Saturday, April 22, 2006

Addicted to Bombay

As part of a lively debate on his Bombay v/s Delhi series, Dhoomk2 asked me to put in a post on Bombay. This is my attempt.

Bombay is a drug. Prolonged use is lethal. Highs include money, wealth and success. That's what draws the droves into the city everyday. From the uneducated exile arriving at VT with Rs10 in his pocket dreaming of becoming a film star, to the IIT-IIM grad arriving at the airport dreaming of heading Citigroup India.

For this, they are willing to endure a painfully low “quality of life”. As is oft said – “People in Bombay don’t live, they exist”. Commuting in jam-packed trains or stuck in traffic jams. Walking over perennially dug-up streets, choking from the dust in the air and nearly drowning in the rains. Living under a polythene sheet supported by two poles, with a gutter flowing below you, and sharing that space with three others. Or staying in matchbox-sized flats paying rents that could feed an entire village. And dreaming of buying an apartment at a price that could feed a hundred others. It's all part of the dream.

So, then what is it? What is that keeps everyone going? X factors, sex factors, Y factors and why factors. Here’s my take.

Welcome to the jungle. Bombay throbs with activity. Enterprise runs in its blood. From the fish markets of Sassoon Dock to Lion Gate, to the Stock Market to kapda bazaar, Dawa bazaar, Chor bazaar, Null bazaar..to the tanneries in Dharavi, the tabelas of Jogeshwari, Film City in Goregaon...and on and on. Each place an industry on its own. Each place with thousands of people chasing their dream.Too many places, too many people, too little time..too many dreams. All in one city.

For all its crowds, Bombay also gives you privacy. Even if you share it with a million others, your space is still yours. With the sea as your constant companion. For each harried commuter that pushes you to get ahead at Churchgate station, there will be many others who won’t care as you ponder life’s vagaries over a sunset at Marine Drive. Or Chowpatty. Or Worli Sea Face. Or Carter Road, Band Stand, Chowpatty and Juhu. You will come here again when you fall in love. And probably when it’s raining.

Bombay doesn’t believe much in sleep. Its lifelines – the local trains – sleep only for three hours. Buses, I’ve heard even less. You can find a taxi almost anywhere at any hour. The driver won’t fleece you, unless you’ve taken him from the airport.

When the trains do wake up at around 4am, life’s already gathering pace. On the first trains out, you’ll find a man with a large basket of gendas (marigolds) sitting next to you. He’s headed to Dadar’s flower market, where there are already hundred others lined up on the roads. Once he’s gone, you’ll be joined by the newspaper-wala grappling with a bundle of papers under his armpit, defying various laws of physics. There’s even a good chance now, that you could be joined by dance bar girls. Perhaps you won’t recognise them. Away from the dance floors they rule, and devoid of their make-up, Roshni, Chandni, Huma, Rupa and Mona look like the girls-next-door. They are.

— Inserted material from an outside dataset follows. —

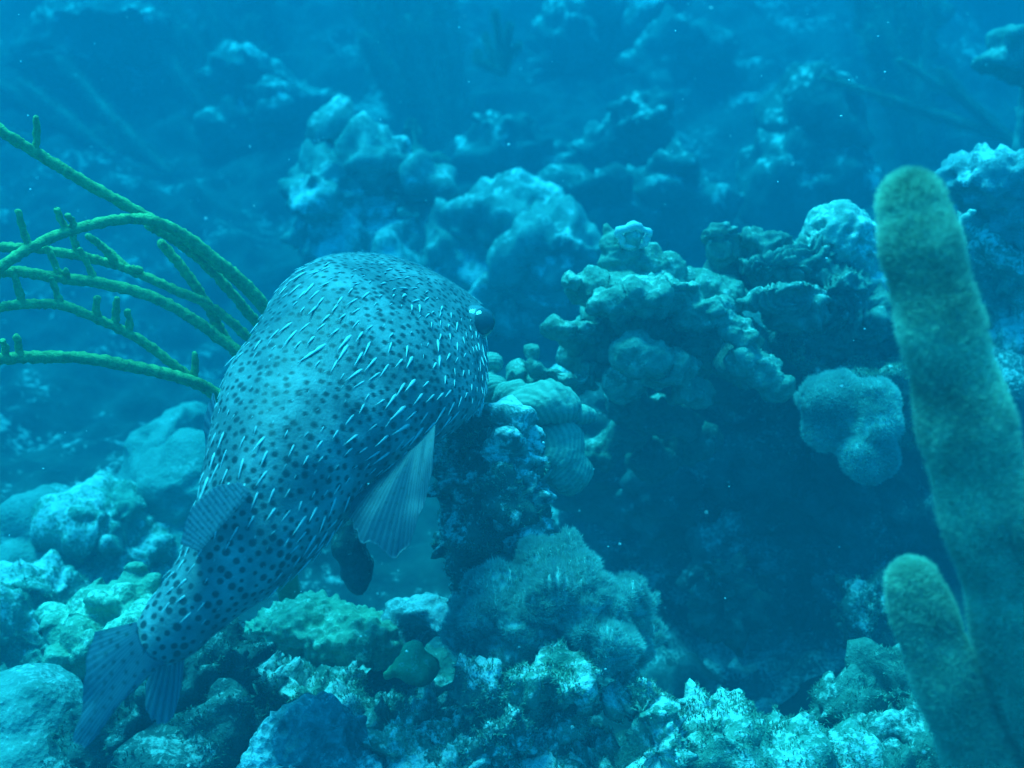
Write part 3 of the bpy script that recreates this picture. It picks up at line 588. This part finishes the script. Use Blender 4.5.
# ------------------------------------------------------------------ porcupinefish
def catt(name): return M[name]
def fish_mats():
    m = bpy.data.materials.new('spotted_fish_skin'); m.use_nodes = True; nt = m.node_tree; L = nt.links
    b = nt.nodes['Principled BSDF']; b.inputs['Roughness'].default_value = .5; b.inputs['Specular IOR Level'].default_value = .3
    a1 = N(nt, 'ShaderNodeAttribute', attribute_name='spot'); a2 = N(nt, 'ShaderNodeAttribute', attribute_name='shade')
    tc = N(nt, 'ShaderNodeTexCoord'); n = noise(nt, tc.outputs['Object'], 45, 4); n2 = noise(nt, tc.outputs['Object'], 300, 3)
    c = mixc(nt, a2.outputs['Fac'], (.25, .31, .31), (.06, .085, .09))
    c = mixc(nt, ramp(nt, noise(nt, tc.outputs['Object'], 17, 3), [(.40, .8), (.56, 0.0)]), c, (.07, .10, .11))
    c = mixc(nt, ramp(nt, n, [(.38, .6), (.58, 0.0)]), c, (.10, .13, .13))
    c = mixc(nt, math_(nt, 'MULTIPLY', a1.outputs['Fac'], .93), c, (.022, .024, .026))
    L.new(c, b.inputs['Base Color'])
    bp = N(nt, 'ShaderNodeBump'); bp.inputs['Strength'].default_value = .5; bp.inputs['Distance'].default_value = .002
    L.new(n2, bp.inputs['Height']); L.new(bp.outputs[0], b.inputs['Normal'])
    M['skin'] = m
    m = bpy.data.materials.new('fish_fin'); m.use_nodes = True; nt = m.node_tree; L = nt.links
    b = nt.nodes['Principled BSDF']; b.inputs['Roughness'].default_value = .5
    a1 = N(nt, 'ShaderNodeAttribute', attribute_name='spot'); a2 = N(nt, 'ShaderNodeAttribute', attribute_name='ray')
    c = mixc(nt, a2.outputs['Fac'], (.12, .19, .25), (.26, .36, .43))
    c = mixc(nt, math_(nt, 'MULTIPLY', a1.outputs['Fac'], .85), c, (.03, .04, .05))
    L.new(c, b.inputs['Base Color'])
    tr = N(nt, 'ShaderNodeBsdfTranslucent'); L.new(c, tr.inputs[0]); ms = N(nt, 'ShaderNodeMixShader'); ms.inputs[0].default_value = .6
    tp = N(nt, 'ShaderNodeBsdfTransparent'); m2 = N(nt, 'ShaderNodeMixShader'); m2.inputs[0].default_value = .22
    L.new(b.outputs[0], ms.inputs[1]); L.new(tr.outputs[0], ms.inputs[2]); L.new(ms.outputs[0], m2.inputs[1]); L.new(tp.outputs[0], m2.inputs[2])
    L.new(m2.outputs[0], nt.nodes['Material Output'].inputs[0]); M['fin'] = m
    M['spine'] = simple('pale_spine', (.46, .54, .54), .45, .12, 90, spec=.4)
    M['eye'] = simple('fish_eye', (.16, .21, .22), .15, .1, 60, spec=.6)
    M['pupil'] = simple('fish_pupil', (.045, .065, .075), .1, .1, 60, spec=.6)
fish_mats()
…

Dance bars. That quintessential part of Bombay nightlife. No, dance bars aren’t about sex. There isn’t any. Dance bars are about the yearning. And the money. It’s about the garlands of Rs10/100/500 notes (depending on which one you visit). After showering garlands of marigolds on his God, the same man now showers garlands of currency on his girl. And oh, how he yearns for a smile from her. It’s the only time he realises the true meaning of “Salaam-e-ishq meri jaan zarra kubool kar lo, tum humse pyaar karne ki zaraa si bhool kar lo”. The mohabbat ka maara to his maseeha.

And then the people. Bombay belongs to its masses. Bombay belongs to Sailu, the nariyalpaani-waala, who personifies the typical quiet do-gooder in our city. Bombay belongs to the street kid who peddles a whole array of books at traffic signals. And then asks you for a lift from Mahalakshmi temple to Worli Naka. He’s not worried if you refuse. This is Bombay and he’ll get his lift. His day is over. It’s time to study. Under the streetlights on the road next to the Doordarshan TV Tower. And there are many others like him at the steps of Asiatic Library. They will make it in life. In their own way, all of them will. If they will, so will you. This is Bombay.

Money, wealth, opportunity, lust, agony, ecstasy, crowds, loneliness, privacy, space, fun, people, food, Gods, demons, poverty, affluence, effluence, greed, power, movies.

Life. Bombay.

Suketu Mehta took 584 pages to narrate his Bombay stories. And his publisher is now thinking of a companion volume with the stories that didn't make it.

Me? I think Bombay can’t be defined and is beyond description. Just like the high you get from a drug. Bombay is a drug. And I’m an addict.